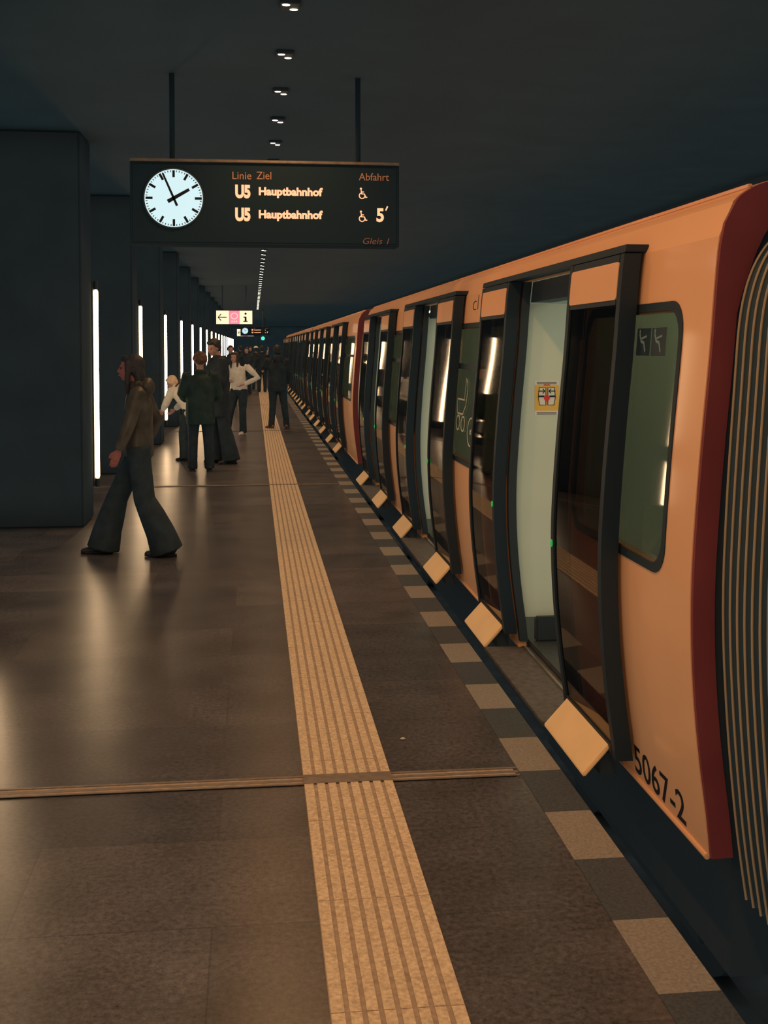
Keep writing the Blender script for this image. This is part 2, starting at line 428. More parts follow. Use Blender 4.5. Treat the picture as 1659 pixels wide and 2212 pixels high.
def door_leaf(car, c, far, lod):
    "one sliding leaf in the open position; far = beyond the doorway"
    key = far
    yc = c + (DW+LEAF/2+.005 if far else -(DW+LEAF/2+.005)); y0, y1 = -LEAF/2, LEAF/2
    loc = (-car.location.x, yc-car.location.y, 0)
    if key not in leaf_cache:
        f = B(); O = .085
        cp(f, y0, y0+.045, .07, DZ, O, .07); cp(f, y1-.045, y1, .07, DZ, O, .07)
        cp(f, y0+.055, y1-.055, .07, .12, O, .035); cp(f, y0+.055, y1-.055, 2.05, DZ, O, .035); cp(f, y0+.055, y1-.055, 1.885, 1.905, O, .035)
        fo = obj('door_leaf', f, 'satin', car, True, label='black framed sliding door leaf'); fo.location = loc
        g = obj('door_glass', cp(B(), y0+.05, y1-.05, .115, 1.89, O-.008, .012), 'leafglass', fo, True)
        h = obj('header_panel', cp(B(), y0+.045, y1-.045, 1.905, 2.055, O+.003, .03, .02), 'yellow', fo, True, label='yellow panel above the door glass')
        e = y1-.028 if not far else y0+.028
        b = B(); 
        for z in (.82,): ball(b, (prof(z)-O-.004, e, z), .006, .009, .018, 12)
        bt = obj('door_button', b, 'button', fo, True, label='green lit door button')
        # grab rail seen behind the glass
        b = B(); ym = y0+.14 if far else y1-.14
        loft(b, [(prof(z)-O+.045, ym, z) for z in (.75, .8, 1.1, 1.4, 1.7, 1.75)], [.010]*6, 8)
        obj('grab_rail', b, 'metal', fo, True)
        leaf_cache[key] = fo
    else:
        s = leaf_cache[key]; fo = s.copy(); COL.objects.link(fo); fo.parent = car; fo.location = loc
        for ch in s.children:
            q = ch.copy(); COL.objects.link(q); q.parent = fo
def sticker(part, y):
    "emergency door notice on the partition that faces the viewer"
    def P(u, v, off=0): return Vector((u, y-off-.0005, v))
    x0, x1, z0, z1 = 1.60, 1.74, 1.325, 1.525
    o = part.location if part else Vector()
    def mk(name, bm, m): return obj(name, bm, m, part)
    b = B(); poly(b, [(x0, z0), (x1, z0), (x1, z1), (x0, z1)], P, 0, .001); st = mk('notice', b, 'stickw')
    b = B(); poly(b, [(x0, z0+.028), (x1, z0+.028), (x1, z1-.026), (x0, z1-.026)], P, .001, .001)
    obj('notice_field', b, 'sticky', part)
    cx = (x0+x1)/2; b = B(); d = B()
    for s in (-1, 1):
        q = [(cx+s*.006, 1.385), (cx+s*.042, 1.385), (cx+s*.050, 1.43), (cx+s*.044, 1.485), (cx+s*.006, 1.485)]
        poly(b, q, P, .002, .001); stroke(d, q, .004, P, .003, .001, True)
        stroke(d, [(cx+s*.05, 1.465), (cx+s*.012, 1.465)], .005, P, .004, .001)
        stroke(d, [(cx+s*.024, 1.478), (cx+s*.012, 1.465), (cx+s*.024, 1.452)], .005, P, .004, .001)
        stroke(d, [(cx+s*.015, 1.435), (cx+s*.05, 1.435)], .010, P, .004, .001)
    for zz in (z0+.008, z0+.016, z1-.010, z1-.018): stroke(d, [(x0+.012, zz), (x1-.012, zz)], .003, P, .001, .001)
    obj('notice_doors', b, 'stickw', part); obj('notice_lines', d, 'ink', part)
    b = B(); poly(b, arc(cx, 1.425, .017), P, .005, .001); stroke(b, [(cx-.018, 1.497), (cx-.01, 1.503), (cx, 1.497), (cx+.01, 1.503), (cx+.018, 1.497)], .005, P, .003, .001)
    obj('notice_stop_mark', b, 'stickr', part)
def plate(y0, y1):
    b = B()
    A, Bq = (1.312, -.012), (1.438, .125)
    nx, nz = -(Bq[1]-A[1]), (Bq[0]-A[0]); l = math.hypot(nx, nz); nx, nz = nx/l*.016, nz/l*.016
    P = [A, Bq, (Bq[0]-nx, Bq[1]-nz), (A[0]-nx, A[1]-nz)]
    for p in (P,):
        a = [b.verts.new((x, y0, z)) for x, z in p]; c = [b.verts.new((x, y1, z)) for x, z in p]
        b.faces.new(a); b.faces.new(c[::-1])
        for k in range(4): b.faces.new((a[k], a[(k+1) % 4], c[(k+1) % 4], c[k]))
    bmesh.ops.bevel(b, geom=list(b.edges), offset=.005, segments=2, affect='EDGES')
    return b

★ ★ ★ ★

■ **PROBLEM STATEMENT**: Write the full listing out again with every line unchanged, but include no pictures.

■ **CORRECT RESULT**:
Keep writing the Blender script for this image. This is part 2, starting at line 428. More parts follow. Use Blender 4.5. Treat the picture as 1659 pixels wide and 2212 pixels high.
def door_leaf(car, c, far, lod):
    "one sliding leaf in the open position; far = beyond the doorway"
    key = far
    yc = c + (DW+LEAF/2+.005 if far else -(DW+LEAF/2+.005)); y0, y1 = -LEAF/2, LEAF/2
    loc = (-car.location.x, yc-car.location.y, 0)
    if key not in leaf_cache:
        f = B(); O = .085
        cp(f, y0, y0+.045, .07, DZ, O, .07); cp(f, y1-.045, y1, .07, DZ, O, .07)
        cp(f, y0+.055, y1-.055, .07, .12, O, .035); cp(f, y0+.055, y1-.055, 2.05, DZ, O, .035); cp(f, y0+.055, y1-.055, 1.885, 1.905, O, .035)
        fo = obj('door_leaf', f, 'satin', car, True, label='black framed sliding door leaf'); fo.location = loc
        g = obj('door_glass', cp(B(), y0+.05, y1-.05, .115, 1.89, O-.008, .012), 'leafglass', fo, True)
        h = obj('header_panel', cp(B(), y0+.045, y1-.045, 1.905, 2.055, O+.003, .03, .02), 'yellow', fo, True, label='yellow panel above the door glass')
        e = y1-.028 if not far else y0+.028
        b = B(); 
        for z in (.82,): ball(b, (prof(z)-O-.004, e, z), .006, .009, .018, 12)
        bt = obj('door_button', b, 'button', fo, True, label='green lit door button')
        # grab rail seen behind the glass
        b = B(); ym = y0+.14 if far else y1-.14
        loft(b, [(prof(z)-O+.045, ym, z) for z in (.75, .8, 1.1, 1.4, 1.7, 1.75)], [.010]*6, 8)
        obj('grab_rail', b, 'metal', fo, True)
        leaf_cache[key] = fo
    else:
        s = leaf_cache[key]; fo = s.copy(); COL.objects.link(fo); fo.parent = car; fo.location = loc
        for ch in s.children:
            q = ch.copy(); COL.objects.link(q); q.parent = fo
def sticker(part, y):
    "emergency door notice on the partition that faces the viewer"
    def P(u, v, off=0): return Vector((u, y-off-.0005, v))
    x0, x1, z0, z1 = 1.60, 1.74, 1.325, 1.525
    o = part.location if part else Vector()
    def mk(name, bm, m): return obj(name, bm, m, part)
    b = B(); poly(b, [(x0, z0), (x1, z0), (x1, z1), (x0, z1)], P, 0, .001); st = mk('notice', b, 'stickw')
    b = B(); poly(b, [(x0, z0+.028), (x1, z0+.028), (x1, z1-.026), (x0, z1-.026)], P, .001, .001)
    obj('notice_field', b, 'sticky', part)
    cx = (x0+x1)/2; b = B(); d = B()
    for s in (-1, 1):
        q = [(cx+s*.006, 1.385), (cx+s*.042, 1.385), (cx+s*.050, 1.43), (cx+s*.044, 1.485), (cx+s*.006, 1.485)]
        poly(b, q, P, .002, .001); stroke(d, q, .004, P, .003, .001, True)
        stroke(d, [(cx+s*.05, 1.465), (cx+s*.012, 1.465)], .005, P, .004, .001)
        stroke(d, [(cx+s*.024, 1.478), (cx+s*.012, 1.465), (cx+s*.024, 1.452)], .005, P, .004, .001)
        stroke(d, [(cx+s*.015, 1.435), (cx+s*.05, 1.435)], .010, P, .004, .001)
    for zz in (z0+.008, z0+.016, z1-.010, z1-.018): stroke(d, [(x0+.012, zz), (x1-.012, zz)], .003, P, .001, .001)
    obj('notice_doors', b, 'stickw', part); obj('notice_lines', d, 'ink', part)
    b = B(); poly(b, arc(cx, 1.425, .017), P, .005, .001); stroke(b, [(cx-.018, 1.497), (cx-.01, 1.503), (cx, 1.497), (cx+.01, 1.503), (cx+.018, 1.497)], .005, P, .003, .001)
    obj('notice_stop_mark', b, 'stickr', part)
def plate(y0, y1):
    b = B()
    A, Bq = (1.312, -.012), (1.438, .125)
    nx, nz = -(Bq[1]-A[1]), (Bq[0]-A[0]); l = math.hypot(nx, nz); nx, nz = nx/l*.016, nz/l*.016
    P = [A, Bq, (Bq[0]-nx, Bq[1]-nz), (A[0]-nx, A[1]-nz)]
    for p in (P,):
        a = [b.verts.new((x, y0, z)) for x, z in p]; c = [b.verts.new((x, y1, z)) for x, z in p]
        b.faces.new(a); b.faces.new(c[::-1])
        for k in range(4): b.faces.new((a[k], a[(k+1) % 4], c[(k+1) % 4], c[k]))
    bmesh.ops.bevel(b, geom=list(b.edges), offset=.005, segments=2, affect='EDGES')
    return b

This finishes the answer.